The two things typedef gives you, that struct does not, are:
- you do not need to write out the word "struct" each time, and
- you can make the type-name a synonym for a fundamental, built
in type (like "long" or "unsigned char"), rather than a
user-defined abstract type.
In C89 (but not C99), that second point is significant, because
there is no way in C89 to write constants of user-defined type.
In C99 we can do things like this:
struct pressure { double val; };
#define PRESSURE_UNKNOWN ((struct pressure){-1})
...
struct pressure p = estimate_pressure(...);
...
some_loop_construct {
...
if (some_condition)
p = PRESSURE_UNKNOWN; /* make sure we measure it below */
...
if (p == PRESSURE_UNKNOWN) ...
...
}
(Of course, in C89 you can always write macros to deal with
this, e.g., #define SET_TO_UNKNOWN(pp) ((pp)->val = -1), but
this is hardly elegant.)
Structure values are often implemented relatively inefficiently.

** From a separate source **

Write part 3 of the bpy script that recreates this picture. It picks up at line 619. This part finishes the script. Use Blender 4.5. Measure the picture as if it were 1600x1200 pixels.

If this is the case for any particular situation / compiler, we
can use typedef to get a "checked system", and then recompile to
get a (presumably faster) "unchecked" version:
#ifdef SLEAZE
typedef double pressure;
#define MK_CONSTANT(t, val) ((t)(val))
#else
typedef struct pressure pressure;
struct pressure { double val; };
#define MK_CONSTANT(t, val) ((t){val})
#endif
...
pressure estimate_pressure(...);
#define PRESSURE_UNKNOWN MK_CONSTANT(pressure, -1)
Now we simply need to "#define SLEAZE" to get the "unchecked"
version. (The MK_CONSTANT trick above is again C99-dependent.)